Short problem:
Present the data once more in exactly its original form.

Provided records:
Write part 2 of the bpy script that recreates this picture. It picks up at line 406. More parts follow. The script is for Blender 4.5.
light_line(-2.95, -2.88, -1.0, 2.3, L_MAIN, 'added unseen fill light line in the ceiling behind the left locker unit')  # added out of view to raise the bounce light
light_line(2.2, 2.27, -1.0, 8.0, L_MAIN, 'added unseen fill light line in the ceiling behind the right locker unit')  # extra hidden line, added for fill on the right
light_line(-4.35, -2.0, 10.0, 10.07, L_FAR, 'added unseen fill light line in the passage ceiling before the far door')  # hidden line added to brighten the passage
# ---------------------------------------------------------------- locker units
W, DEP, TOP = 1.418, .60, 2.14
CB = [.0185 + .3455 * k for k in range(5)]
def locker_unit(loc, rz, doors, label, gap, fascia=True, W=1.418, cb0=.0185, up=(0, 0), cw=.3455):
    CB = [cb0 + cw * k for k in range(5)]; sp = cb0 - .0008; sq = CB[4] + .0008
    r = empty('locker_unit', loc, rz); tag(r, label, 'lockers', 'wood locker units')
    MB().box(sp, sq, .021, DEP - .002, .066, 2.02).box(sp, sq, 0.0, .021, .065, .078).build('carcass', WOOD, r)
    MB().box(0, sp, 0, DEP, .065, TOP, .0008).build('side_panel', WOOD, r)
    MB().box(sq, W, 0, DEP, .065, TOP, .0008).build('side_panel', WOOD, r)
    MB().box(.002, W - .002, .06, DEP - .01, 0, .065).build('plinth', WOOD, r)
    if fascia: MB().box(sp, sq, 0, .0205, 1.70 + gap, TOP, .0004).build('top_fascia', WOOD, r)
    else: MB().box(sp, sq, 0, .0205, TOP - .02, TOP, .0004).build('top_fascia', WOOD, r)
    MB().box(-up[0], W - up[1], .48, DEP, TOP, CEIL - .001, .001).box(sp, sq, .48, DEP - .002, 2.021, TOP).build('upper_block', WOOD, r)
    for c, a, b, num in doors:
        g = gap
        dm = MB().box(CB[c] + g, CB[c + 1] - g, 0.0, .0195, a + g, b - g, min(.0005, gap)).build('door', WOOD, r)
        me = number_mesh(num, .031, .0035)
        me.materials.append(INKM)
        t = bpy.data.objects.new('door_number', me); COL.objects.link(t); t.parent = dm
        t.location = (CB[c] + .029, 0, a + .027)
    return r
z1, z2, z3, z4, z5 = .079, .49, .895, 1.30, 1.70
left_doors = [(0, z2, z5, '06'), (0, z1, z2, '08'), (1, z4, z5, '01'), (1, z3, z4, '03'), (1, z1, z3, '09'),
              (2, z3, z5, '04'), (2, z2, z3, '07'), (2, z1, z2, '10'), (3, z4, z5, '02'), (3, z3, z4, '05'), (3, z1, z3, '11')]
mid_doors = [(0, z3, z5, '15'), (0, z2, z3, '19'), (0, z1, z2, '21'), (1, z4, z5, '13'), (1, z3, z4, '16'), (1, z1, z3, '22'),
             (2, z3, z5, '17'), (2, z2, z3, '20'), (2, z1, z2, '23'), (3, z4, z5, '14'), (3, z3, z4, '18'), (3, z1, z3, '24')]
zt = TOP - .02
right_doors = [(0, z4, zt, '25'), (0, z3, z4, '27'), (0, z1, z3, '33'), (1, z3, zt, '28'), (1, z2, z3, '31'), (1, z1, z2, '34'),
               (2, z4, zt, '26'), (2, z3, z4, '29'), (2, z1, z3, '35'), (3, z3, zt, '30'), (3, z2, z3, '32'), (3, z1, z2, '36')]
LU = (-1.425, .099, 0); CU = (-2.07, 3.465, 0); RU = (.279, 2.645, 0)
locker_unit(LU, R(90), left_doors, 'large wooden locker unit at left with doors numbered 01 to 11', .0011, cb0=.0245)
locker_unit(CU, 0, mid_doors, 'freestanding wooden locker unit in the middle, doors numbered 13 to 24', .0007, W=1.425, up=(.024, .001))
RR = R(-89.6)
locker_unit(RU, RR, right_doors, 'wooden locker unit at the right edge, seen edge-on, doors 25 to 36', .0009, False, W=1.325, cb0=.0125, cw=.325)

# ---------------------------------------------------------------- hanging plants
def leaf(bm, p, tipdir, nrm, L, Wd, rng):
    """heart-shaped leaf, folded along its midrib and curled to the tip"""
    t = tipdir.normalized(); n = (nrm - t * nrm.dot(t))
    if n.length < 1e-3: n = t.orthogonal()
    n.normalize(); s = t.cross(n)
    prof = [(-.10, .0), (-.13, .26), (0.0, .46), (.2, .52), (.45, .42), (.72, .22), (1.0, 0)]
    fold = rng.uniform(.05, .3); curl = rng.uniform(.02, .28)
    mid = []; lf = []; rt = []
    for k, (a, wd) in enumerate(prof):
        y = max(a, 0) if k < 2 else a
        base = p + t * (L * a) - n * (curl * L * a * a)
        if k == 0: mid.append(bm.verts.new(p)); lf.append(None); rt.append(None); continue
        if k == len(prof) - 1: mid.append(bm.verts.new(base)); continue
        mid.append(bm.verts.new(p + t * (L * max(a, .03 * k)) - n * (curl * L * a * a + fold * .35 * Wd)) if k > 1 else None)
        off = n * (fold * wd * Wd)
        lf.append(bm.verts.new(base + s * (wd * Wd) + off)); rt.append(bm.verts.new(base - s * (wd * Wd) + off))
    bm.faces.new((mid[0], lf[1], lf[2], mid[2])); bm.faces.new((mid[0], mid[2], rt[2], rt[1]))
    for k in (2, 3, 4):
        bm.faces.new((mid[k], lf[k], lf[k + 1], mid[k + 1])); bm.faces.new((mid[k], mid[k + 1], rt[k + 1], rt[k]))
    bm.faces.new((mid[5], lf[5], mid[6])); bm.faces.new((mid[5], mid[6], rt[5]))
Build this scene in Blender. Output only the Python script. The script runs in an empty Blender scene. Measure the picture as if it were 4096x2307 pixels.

Output for this exercise:
Write part 2 of the bpy script that recreates this picture. It picks up at line 406. More parts follow. The script is for Blender 4.5.
light_line(-2.95, -2.88, -1.0, 2.3, L_MAIN, 'added unseen fill light line in the ceiling behind the left locker unit')  # added out of view to raise the bounce light
light_line(2.2, 2.27, -1.0, 8.0, L_MAIN, 'added unseen fill light line in the ceiling behind the right locker unit')  # extra hidden line, added for fill on the right
light_line(-4.35, -2.0, 10.0, 10.07, L_FAR, 'added unseen fill light line in the passage ceiling before the far door')  # hidden line added to brighten the passage
# ---------------------------------------------------------------- locker units
W, DEP, TOP = 1.418, .60, 2.14
CB = [.0185 + .3455 * k for k in range(5)]
def locker_unit(loc, rz, doors, label, gap, fascia=True, W=1.418, cb0=.0185, up=(0, 0), cw=.3455):
    CB = [cb0 + cw * k for k in range(5)]; sp = cb0 - .0008; sq = CB[4] + .0008
    r = empty('locker_unit', loc, rz); tag(r, label, 'lockers', 'wood locker units')
    MB().box(sp, sq, .021, DEP - .002, .066, 2.02).box(sp, sq, 0.0, .021, .065, .078).build('carcass', WOOD, r)
    MB().box(0, sp, 0, DEP, .065, TOP, .0008).build('side_panel', WOOD, r)
    MB().box(sq, W, 0, DEP, .065, TOP, .0008).build('side_panel', WOOD, r)
    MB().box(.002, W - .002, .06, DEP - .01, 0, .065).build('plinth', WOOD, r)
    if fascia: MB().box(sp, sq, 0, .0205, 1.70 + gap, TOP, .0004).build('top_fascia', WOOD, r)
    else: MB().box(sp, sq, 0, .0205, TOP - .02, TOP, .0004).build('top_fascia', WOOD, r)
    MB().box(-up[0], W - up[1], .48, DEP, TOP, CEIL - .001, .001).box(sp, sq, .48, DEP - .002, 2.021, TOP).build('upper_block', WOOD, r)
    for c, a, b, num in doors:
        g = gap
        dm = MB().box(CB[c] + g, CB[c + 1] - g, 0.0, .0195, a + g, b - g, min(.0005, gap)).build('door', WOOD, r)
        me = number_mesh(num, .031, .0035)
        me.materials.append(INKM)
        t = bpy.data.objects.new('door_number', me); COL.objects.link(t); t.parent = dm
        t.location = (CB[c] + .029, 0, a + .027)
    return r
z1, z2, z3, z4, z5 = .079, .49, .895, 1.30, 1.70
left_doors = [(0, z2, z5, '06'), (0, z1, z2, '08'), (1, z4, z5, '01'), (1, z3, z4, '03'), (1, z1, z3, '09'),
              (2, z3, z5, '04'), (2, z2, z3, '07'), (2, z1, z2, '10'), (3, z4, z5, '02'), (3, z3, z4, '05'), (3, z1, z3, '11')]
mid_doors = [(0, z3, z5, '15'), (0, z2, z3, '19'), (0, z1, z2, '21'), (1, z4, z5, '13'), (1, z3, z4, '16'), (1, z1, z3, '22'),
             (2, z3, z5, '17'), (2, z2, z3, '20'), (2, z1, z2, '23'), (3, z4, z5, '14'), (3, z3, z4, '18'), (3, z1, z3, '24')]
zt = TOP - .02
right_doors = [(0, z4, zt, '25'), (0, z3, z4, '27'), (0, z1, z3, '33'), (1, z3, zt, '28'), (1, z2, z3, '31'), (1, z1, z2, '34'),
               (2, z4, zt, '26'), (2, z3, z4, '29'), (2, z1, z3, '35'), (3, z3, zt, '30'), (3, z2, z3, '32'), (3, z1, z2, '36')]
LU = (-1.425, .099, 0); CU = (-2.07, 3.465, 0); RU = (.279, 2.645, 0)
locker_unit(LU, R(90), left_doors, 'large wooden locker unit at left with doors numbered 01 to 11', .0011, cb0=.0245)
locker_unit(CU, 0, mid_doors, 'freestanding wooden locker unit in the middle, doors numbered 13 to 24', .0007, W=1.425, up=(.024, .001))
RR = R(-89.6)
locker_unit(RU, RR, right_doors, 'wooden locker unit at the right edge, seen edge-on, doors 25 to 36', .0009, False, W=1.325, cb0=.0125, cw=.325)

# ---------------------------------------------------------------- hanging plants
def leaf(bm, p, tipdir, nrm, L, Wd, rng):
    """heart-shaped leaf, folded along its midrib and curled to the tip"""
    t = tipdir.normalized(); n = (nrm - t * nrm.dot(t))
    if n.length < 1e-3: n = t.orthogonal()
    n.normalize(); s = t.cross(n)
    prof = [(-.10, .0), (-.13, .26), (0.0, .46), (.2, .52), (.45, .42), (.72, .22), (1.0, 0)]
    fold = rng.uniform(.05, .3); curl = rng.uniform(.02, .28)
    mid = []; lf = []; rt = []
    for k, (a, wd) in enumerate(prof):
        y = max(a, 0) if k < 2 else a
        base = p + t * (L * a) - n * (curl * L * a * a)
        if k == 0: mid.append(bm.verts.new(p)); lf.append(None); rt.append(None); continue
        if k == len(prof) - 1: mid.append(bm.verts.new(base)); continue
        mid.append(bm.verts.new(p + t * (L * max(a, .03 * k)) - n * (curl * L * a * a + fold * .35 * Wd)) if k > 1 else None)
        off = n * (fold * wd * Wd)
        lf.append(bm.verts.new(base + s * (wd * Wd) + off)); rt.append(bm.verts.new(base - s * (wd * Wd) + off))
    bm.faces.new((mid[0], lf[1], lf[2], mid[2])); bm.faces.new((mid[0], mid[2], rt[2], rt[1]))
    for k in (2, 3, 4):
        bm.faces.new((mid[k], lf[k], lf[k + 1], mid[k + 1])); bm.faces.new((mid[k], mid[k + 1], rt[k + 1], rt[k]))
    bm.faces.new((mid[5], lf[5], mid[6])); bm.faces.new((mid[5], mid[6], rt[5]))
Build this scene in Blender. Output only the Python script. The script runs in an empty Blender scene. Measure the picture as if it were 4096x2307 pixels.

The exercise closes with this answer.